How many situations would you consider excusable where bad things happen to you because someone "accidentally" removed the step where you were informed what's happening and could say no?
Raises hand as an example of someone who essentially got a free server upgrade from 500G to 2T storage recently, due to people following a fixed procedure in a slightly unusual circumstance without thinking.
"Positive" accidents do happen. People just don't tend to shout about them publicly as much as they do about those with negative consequences or that affect many at the same time.
> someone "accidentally" removed the step where you were informed what's happening and could say no
In this case I can easily see this accident happen. A junior was told to remove those parts of the UI. That person has little of no knowledge of the back-end and does not have time to dig or think further because they have other work tickets assigned to them to get on with, just did the job and moved on.
Facebook may be deliberately shitty a lot of the time, that doesn't mean they aren't sometimes accidentally stupidly shitty too.
> would you consider excusable where bad things happen to you because someone "accidentally"
Of course this doesn't excuse it, just explains it. There was a fault in the management and/or work review processes. Someone should have had the opportunity to put two and two together and failed to do so. And there should be some fallout. To use a rather extreme analogy: accidentally killing someone through gross ineptitude is still a punishable crime (manslaughter), I would agree that accidentally breaching data collection rules through gross ineptitude should be too (though I doubt the coders/testers dealing with the "UI cleanup" ticket could be said to be responsible).
We're talking about different things. You're considering just the coding accident of an employee removing this and forgetting that. I'm talking about the intentional decision of not validating this in a better, more robust fashion, at least when it comes to issues that have a huge impact on security or privacy. This was a calculated decision. Whether it was done by not putting in place or by removing all the obstacles that could have prevented this makes no difference. After the first privacy "accident" they should have had in place all the processes required to make sure such an issue doesn't happen, then go unnoticed for so long.
If 5 years from now VW has another "rogue engineer" everybody will wonder how is it possible that it slip through the cracks again. Facebook let things like this slip through the cracks again and again.
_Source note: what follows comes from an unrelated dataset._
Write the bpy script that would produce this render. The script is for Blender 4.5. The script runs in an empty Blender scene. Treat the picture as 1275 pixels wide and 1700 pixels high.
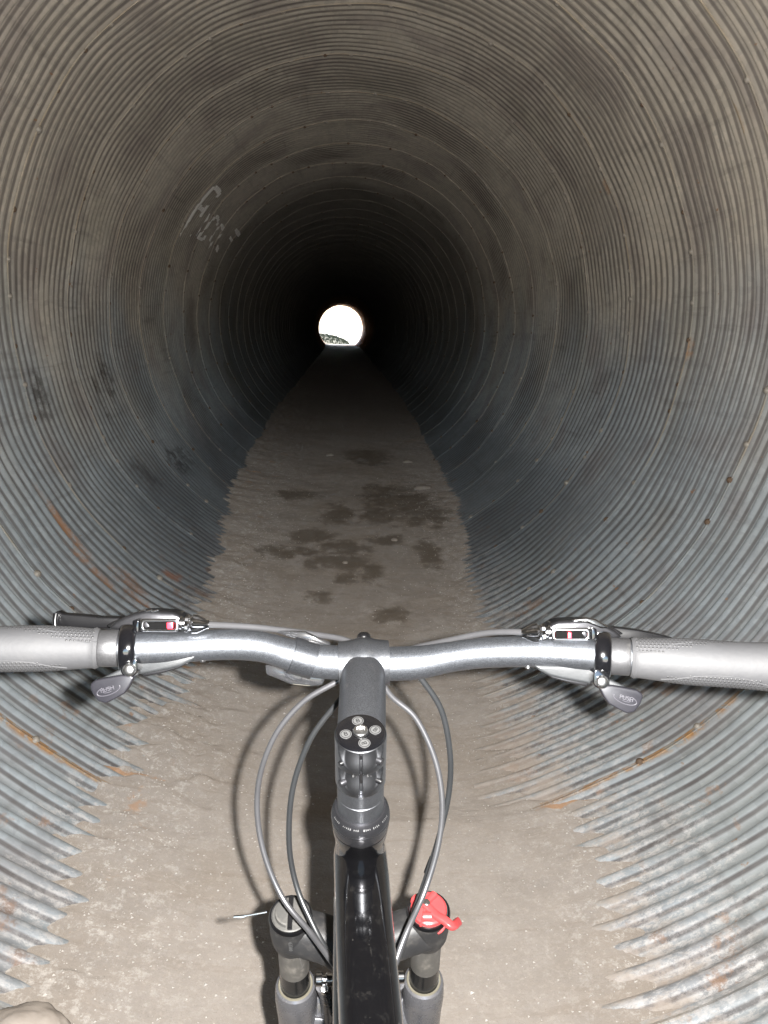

> Of course this doesn't excuse it, just explains it.
It excuses it the second it's made too look like a random accident but somehow keeps happening again and again the same way, always to their advantage.
P.S. I'm sure no company accidentally gave such upgrades to 1.5 million users and let them get away with this. And they also didn't accidentally do this again and again. You highlighted perfectly the difference between an accident and an "accident".
> I'm talking about the intentional decision of not validating this in a better, more robust fashion, ...
In my experience, deciding not to do something is unlikely to be intentional. Instead, the something that’s not done simply never presented itself as an idea.
Do you have any evidence that this particular lapse was premeditated, or did you come to this conclusion based solely on your prior opinion of their actions?
> In my experience, deciding not to do something is unlikely to be intentional.
That's some weird experience. A decision is by definition intentional. It's literally "a conclusion or judgment reached after consideration". The moment a person with power of decision is made aware of an issue both action and inaction become conscious, deliberate decisions.
> did you come to this conclusion based solely on your prior opinion of their actions?
That's quite the assumption given the above and the fact that I was pretty clear that it's based on their continued stream of "mistakes" that tend to be massively in the company's favor. Almost feels like you made it in bad faith.
How many mistakes would you say it takes to make one start beefing up their internal processes so millions of people don't accidentally suffer repeatedly? How many before you start to at least consider that it can't be constantly attributed to bad luck? Would you feel different if a company kept overcharging you by mistake and never returned the money or fixed the issue? But now it's "just" and endless stream of your private data. Uncommon sense...
Sorry, so they built a system designed to vacuum up even more personal information and accidentally turned off the screen where they tricked people into giving the information up, leading to it being collected by default?
> Facebook said it used to have a step in the account verification process where some users had the option to confirm their email address and voluntarily import their email contacts onto the site. The feature was meant to help them find their friends more effectively and improve ads, according to the company.
> That process was redesigned in May 2016. While the language, which explained the step, was removed, the feature itself was not, Facebook said. Hence, email contacts were still being uploaded to the site without users being aware of that fact.
The claim isn’t that the feature was created by accident. It’s that they failed to disable the feature in the backend when they removed parts of the UI. I can definitely see how this could happen by accident due to poor communication between managers and engineers across different teams. You could also choose to believe that it was an intentional error.